## AIM OF THE TASK
The line holding "x, y = gp(px, py, 0); m" is the last one to output; start at the first line of the data, keep every line in between exactly, and leave out pictures.

── SUPPLIED INFORMATION

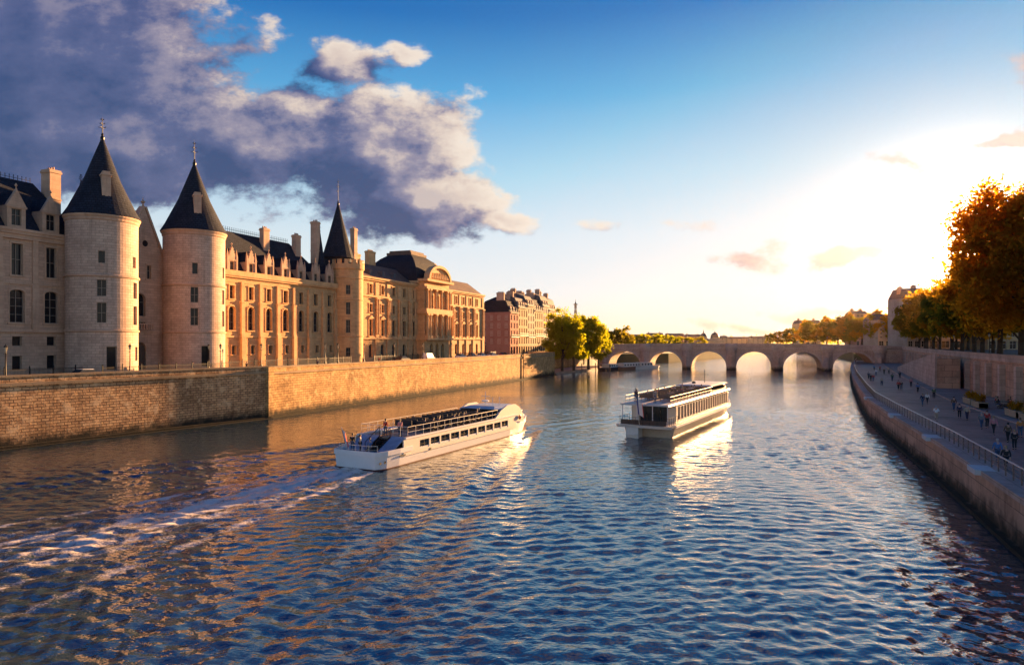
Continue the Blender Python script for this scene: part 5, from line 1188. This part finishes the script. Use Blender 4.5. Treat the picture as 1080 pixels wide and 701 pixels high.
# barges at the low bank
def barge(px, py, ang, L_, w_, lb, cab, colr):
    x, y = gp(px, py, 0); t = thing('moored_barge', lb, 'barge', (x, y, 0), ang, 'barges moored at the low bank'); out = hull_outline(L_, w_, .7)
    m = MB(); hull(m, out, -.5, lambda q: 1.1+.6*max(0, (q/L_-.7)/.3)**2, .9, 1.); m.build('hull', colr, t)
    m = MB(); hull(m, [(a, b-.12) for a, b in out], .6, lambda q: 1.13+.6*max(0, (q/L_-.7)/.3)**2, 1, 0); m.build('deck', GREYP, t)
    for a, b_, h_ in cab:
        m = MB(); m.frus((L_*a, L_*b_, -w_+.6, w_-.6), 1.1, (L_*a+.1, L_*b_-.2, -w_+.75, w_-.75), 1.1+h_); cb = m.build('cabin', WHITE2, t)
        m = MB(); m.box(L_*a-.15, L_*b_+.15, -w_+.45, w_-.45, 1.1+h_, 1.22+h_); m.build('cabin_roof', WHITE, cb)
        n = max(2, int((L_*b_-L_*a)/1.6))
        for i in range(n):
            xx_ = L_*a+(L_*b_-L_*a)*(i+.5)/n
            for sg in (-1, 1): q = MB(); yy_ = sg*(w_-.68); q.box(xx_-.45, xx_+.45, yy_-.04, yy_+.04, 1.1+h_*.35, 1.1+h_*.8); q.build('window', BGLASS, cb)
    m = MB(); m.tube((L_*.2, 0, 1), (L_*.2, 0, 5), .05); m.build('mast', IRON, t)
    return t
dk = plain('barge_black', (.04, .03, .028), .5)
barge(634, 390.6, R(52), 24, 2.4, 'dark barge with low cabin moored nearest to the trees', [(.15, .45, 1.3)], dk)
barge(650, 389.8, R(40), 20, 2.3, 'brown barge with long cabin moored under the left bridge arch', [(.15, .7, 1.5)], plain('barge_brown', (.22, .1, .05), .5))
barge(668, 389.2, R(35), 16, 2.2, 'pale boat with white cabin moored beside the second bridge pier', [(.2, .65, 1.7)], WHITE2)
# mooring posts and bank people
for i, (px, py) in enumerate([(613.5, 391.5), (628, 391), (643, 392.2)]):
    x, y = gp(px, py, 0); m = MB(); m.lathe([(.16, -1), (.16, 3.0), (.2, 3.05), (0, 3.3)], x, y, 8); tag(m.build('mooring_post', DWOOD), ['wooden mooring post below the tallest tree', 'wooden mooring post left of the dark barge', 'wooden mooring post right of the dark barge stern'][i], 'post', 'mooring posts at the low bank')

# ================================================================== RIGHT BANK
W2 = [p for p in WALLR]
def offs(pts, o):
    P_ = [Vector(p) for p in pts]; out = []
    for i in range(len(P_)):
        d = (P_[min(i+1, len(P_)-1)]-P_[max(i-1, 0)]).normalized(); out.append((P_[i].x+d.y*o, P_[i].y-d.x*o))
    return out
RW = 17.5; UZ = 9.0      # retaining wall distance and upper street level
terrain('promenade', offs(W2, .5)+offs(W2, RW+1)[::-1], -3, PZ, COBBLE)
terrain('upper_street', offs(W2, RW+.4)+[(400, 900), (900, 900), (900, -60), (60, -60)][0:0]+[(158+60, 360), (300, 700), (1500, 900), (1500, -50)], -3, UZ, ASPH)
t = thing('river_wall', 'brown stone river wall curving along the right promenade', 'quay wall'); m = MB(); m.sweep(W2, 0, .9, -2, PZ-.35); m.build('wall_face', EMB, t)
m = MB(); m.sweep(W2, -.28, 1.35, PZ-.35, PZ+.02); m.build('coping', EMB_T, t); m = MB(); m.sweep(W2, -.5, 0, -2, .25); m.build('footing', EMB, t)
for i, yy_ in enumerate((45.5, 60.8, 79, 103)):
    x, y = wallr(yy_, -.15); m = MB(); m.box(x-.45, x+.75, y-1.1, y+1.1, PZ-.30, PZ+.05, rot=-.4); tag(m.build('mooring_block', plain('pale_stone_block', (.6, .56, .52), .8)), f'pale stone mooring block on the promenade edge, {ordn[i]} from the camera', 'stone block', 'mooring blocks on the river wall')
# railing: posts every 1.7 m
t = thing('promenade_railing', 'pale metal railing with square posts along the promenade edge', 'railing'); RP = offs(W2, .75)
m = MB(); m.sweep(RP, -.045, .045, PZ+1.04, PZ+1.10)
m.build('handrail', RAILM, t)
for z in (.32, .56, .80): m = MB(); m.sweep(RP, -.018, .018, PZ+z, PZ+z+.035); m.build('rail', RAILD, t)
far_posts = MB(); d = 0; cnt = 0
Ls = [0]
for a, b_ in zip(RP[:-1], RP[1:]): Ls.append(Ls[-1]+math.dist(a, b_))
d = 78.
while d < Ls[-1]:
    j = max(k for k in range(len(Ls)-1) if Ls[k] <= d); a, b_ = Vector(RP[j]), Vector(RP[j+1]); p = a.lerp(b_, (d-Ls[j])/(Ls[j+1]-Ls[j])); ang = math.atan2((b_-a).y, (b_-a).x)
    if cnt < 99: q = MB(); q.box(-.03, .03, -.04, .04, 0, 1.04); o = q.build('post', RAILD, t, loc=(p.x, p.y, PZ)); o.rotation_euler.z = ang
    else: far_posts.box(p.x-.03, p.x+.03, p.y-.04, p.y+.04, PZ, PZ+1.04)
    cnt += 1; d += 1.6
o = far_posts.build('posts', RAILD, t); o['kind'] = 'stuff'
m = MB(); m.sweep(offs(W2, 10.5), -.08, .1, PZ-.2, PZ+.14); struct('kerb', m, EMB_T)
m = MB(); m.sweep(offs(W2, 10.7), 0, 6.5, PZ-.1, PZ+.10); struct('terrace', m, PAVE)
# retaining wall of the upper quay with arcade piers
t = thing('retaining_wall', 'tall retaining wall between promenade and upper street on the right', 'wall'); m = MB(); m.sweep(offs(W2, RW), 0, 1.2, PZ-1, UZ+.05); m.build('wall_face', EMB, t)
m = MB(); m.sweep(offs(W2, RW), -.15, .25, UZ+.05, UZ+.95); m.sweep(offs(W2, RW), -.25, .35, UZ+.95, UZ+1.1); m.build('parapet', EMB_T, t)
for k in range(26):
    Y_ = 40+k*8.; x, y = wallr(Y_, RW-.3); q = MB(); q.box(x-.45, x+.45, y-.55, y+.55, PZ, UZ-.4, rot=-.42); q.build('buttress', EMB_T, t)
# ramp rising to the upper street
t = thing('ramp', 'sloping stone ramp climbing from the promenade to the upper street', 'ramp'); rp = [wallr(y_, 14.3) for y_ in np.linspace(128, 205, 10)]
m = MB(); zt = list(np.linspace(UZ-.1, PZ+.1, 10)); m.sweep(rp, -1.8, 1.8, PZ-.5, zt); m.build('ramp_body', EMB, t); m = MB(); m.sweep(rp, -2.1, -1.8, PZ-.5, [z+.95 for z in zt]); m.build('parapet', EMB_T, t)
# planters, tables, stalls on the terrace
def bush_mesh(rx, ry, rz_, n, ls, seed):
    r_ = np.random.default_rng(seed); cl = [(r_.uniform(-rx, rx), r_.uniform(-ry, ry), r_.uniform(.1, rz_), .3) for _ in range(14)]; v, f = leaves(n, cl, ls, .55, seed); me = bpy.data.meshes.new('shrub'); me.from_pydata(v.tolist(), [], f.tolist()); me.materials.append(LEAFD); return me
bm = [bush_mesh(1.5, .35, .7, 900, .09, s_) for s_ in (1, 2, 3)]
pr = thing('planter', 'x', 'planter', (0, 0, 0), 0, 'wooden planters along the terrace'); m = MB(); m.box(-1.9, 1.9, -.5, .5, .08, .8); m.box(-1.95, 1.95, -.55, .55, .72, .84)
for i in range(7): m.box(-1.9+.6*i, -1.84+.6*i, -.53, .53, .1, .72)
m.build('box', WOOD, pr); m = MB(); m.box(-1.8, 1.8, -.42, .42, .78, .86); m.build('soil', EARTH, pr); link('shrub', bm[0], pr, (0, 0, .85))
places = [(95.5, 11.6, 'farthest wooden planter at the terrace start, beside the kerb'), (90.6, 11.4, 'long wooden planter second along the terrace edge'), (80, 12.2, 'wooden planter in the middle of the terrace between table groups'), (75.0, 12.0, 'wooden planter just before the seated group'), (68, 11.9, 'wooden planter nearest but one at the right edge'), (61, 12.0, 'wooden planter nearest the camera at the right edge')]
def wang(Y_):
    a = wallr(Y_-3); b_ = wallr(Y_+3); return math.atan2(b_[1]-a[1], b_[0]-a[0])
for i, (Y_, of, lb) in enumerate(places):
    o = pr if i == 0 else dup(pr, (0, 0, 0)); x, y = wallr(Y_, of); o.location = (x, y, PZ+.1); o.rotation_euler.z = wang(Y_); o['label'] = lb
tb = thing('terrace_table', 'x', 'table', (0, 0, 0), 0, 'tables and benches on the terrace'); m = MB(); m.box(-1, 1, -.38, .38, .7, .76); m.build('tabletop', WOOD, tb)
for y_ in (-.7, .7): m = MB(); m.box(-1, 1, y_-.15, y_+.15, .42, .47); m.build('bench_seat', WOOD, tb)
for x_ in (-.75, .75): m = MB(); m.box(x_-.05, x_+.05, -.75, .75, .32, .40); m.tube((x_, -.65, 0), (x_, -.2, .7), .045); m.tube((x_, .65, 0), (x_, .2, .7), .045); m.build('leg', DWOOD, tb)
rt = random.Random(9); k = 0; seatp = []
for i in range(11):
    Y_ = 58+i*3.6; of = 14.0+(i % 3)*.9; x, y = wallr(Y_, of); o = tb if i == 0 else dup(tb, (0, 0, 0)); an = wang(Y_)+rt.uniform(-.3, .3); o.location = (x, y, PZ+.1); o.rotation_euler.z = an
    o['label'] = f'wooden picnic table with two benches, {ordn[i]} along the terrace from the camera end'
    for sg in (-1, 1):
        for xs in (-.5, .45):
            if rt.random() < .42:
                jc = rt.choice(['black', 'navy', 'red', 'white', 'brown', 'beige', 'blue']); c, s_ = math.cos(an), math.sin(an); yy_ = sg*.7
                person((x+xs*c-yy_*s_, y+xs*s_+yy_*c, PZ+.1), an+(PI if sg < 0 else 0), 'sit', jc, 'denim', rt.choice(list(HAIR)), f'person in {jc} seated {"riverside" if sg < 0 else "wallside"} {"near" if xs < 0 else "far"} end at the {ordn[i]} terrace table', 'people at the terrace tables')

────

## ANSWER TO THIS EXERCISE
Continue the Blender Python script for this scene: part 5, from line 1188. This part finishes the script. Use Blender 4.5. Treat the picture as 1080 pixels wide and 701 pixels high.
# barges at the low bank
def barge(px, py, ang, L_, w_, lb, cab, colr):
    x, y = gp(px, py, 0); t = thing('moored_barge', lb, 'barge', (x, y, 0), ang, 'barges moored at the low bank'); out = hull_outline(L_, w_, .7)
    m = MB(); hull(m, out, -.5, lambda q: 1.1+.6*max(0, (q/L_-.7)/.3)**2, .9, 1.); m.build('hull', colr, t)
    m = MB(); hull(m, [(a, b-.12) for a, b in out], .6, lambda q: 1.13+.6*max(0, (q/L_-.7)/.3)**2, 1, 0); m.build('deck', GREYP, t)
    for a, b_, h_ in cab:
        m = MB(); m.frus((L_*a, L_*b_, -w_+.6, w_-.6), 1.1, (L_*a+.1, L_*b_-.2, -w_+.75, w_-.75), 1.1+h_); cb = m.build('cabin', WHITE2, t)
        m = MB(); m.box(L_*a-.15, L_*b_+.15, -w_+.45, w_-.45, 1.1+h_, 1.22+h_); m.build('cabin_roof', WHITE, cb)
        n = max(2, int((L_*b_-L_*a)/1.6))
        for i in range(n):
            xx_ = L_*a+(L_*b_-L_*a)*(i+.5)/n
            for sg in (-1, 1): q = MB(); yy_ = sg*(w_-.68); q.box(xx_-.45, xx_+.45, yy_-.04, yy_+.04, 1.1+h_*.35, 1.1+h_*.8); q.build('window', BGLASS, cb)
    m = MB(); m.tube((L_*.2, 0, 1), (L_*.2, 0, 5), .05); m.build('mast', IRON, t)
    return t
dk = plain('barge_black', (.04, .03, .028), .5)
barge(634, 390.6, R(52), 24, 2.4, 'dark barge with low cabin moored nearest to the trees', [(.15, .45, 1.3)], dk)
barge(650, 389.8, R(40), 20, 2.3, 'brown barge with long cabin moored under the left bridge arch', [(.15, .7, 1.5)], plain('barge_brown', (.22, .1, .05), .5))
barge(668, 389.2, R(35), 16, 2.2, 'pale boat with white cabin moored beside the second bridge pier', [(.2, .65, 1.7)], WHITE2)
# mooring posts and bank people
for i, (px, py) in enumerate([(613.5, 391.5), (628, 391), (643, 392.2)]):
    x, y = gp(px, py, 0); m = MB(); m.lathe([(.16, -1), (.16, 3.0), (.2, 3.05), (0, 3.3)], x, y, 8); tag(m.build('mooring_post', DWOOD), ['wooden mooring post below the tallest tree', 'wooden mooring post left of the dark barge', 'wooden mooring post right of the dark barge stern'][i], 'post', 'mooring posts at the low bank')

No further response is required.